Frequently asked questions about Amsterdam tourist traps
Are there any genuine things worth buying at the Amsterdam flower market?
Yes — cut flowers are fresh and reasonably priced, and Dutch-grown potted plants (mums, hyacinths in season) are attractive and legal to take home within the EU. Avoid tulip bulbs if flying outside the EU, and check import rules for your country before buying any plant material.
Is the Heineken Experience worth it for beer lovers?
Almost certainly not. Beer lovers are better served by Amsterdam’s craft brewery scene (Brouwerij ‘t IJ, De Prael, various taprooms). The Heineken Experience is a marketing tour for a mass-market lager brand, not an education in brewing. Read our full Heineken Experience review.
Are the restaurants on Rembrandtplein also tourist traps?
Some are. The main tourist-facing restaurants on the square itself tend towards tourist pricing. The side streets off Rembrandtplein (Utrechtsestraat, Amstelstraat) have better neighbourhood options at lower prices.
Is the I amsterdam City Card a tourist trap?
No — it can be genuinely good value if you plan to visit many included museums. But it excludes Van Gogh Museum and Anne Frank House, which most people do not realise until they buy it. Read the inclusions carefully before purchasing. See our I amsterdam City Card guide for the full analysis.

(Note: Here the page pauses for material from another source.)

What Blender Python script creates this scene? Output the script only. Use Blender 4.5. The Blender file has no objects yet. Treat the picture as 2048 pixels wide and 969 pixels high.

Should I avoid the Red Light District entirely?
No — the Red Light District (De Wallen) is a real, functioning neighbourhood with genuine bars, cafés and restaurants alongside the adult entertainment. Walking through it during the day is perfectly normal and interesting. The tourist trap element is the overpriced tourist bars that line the main routes — avoid drinking there and walk a block off the main strip for better options.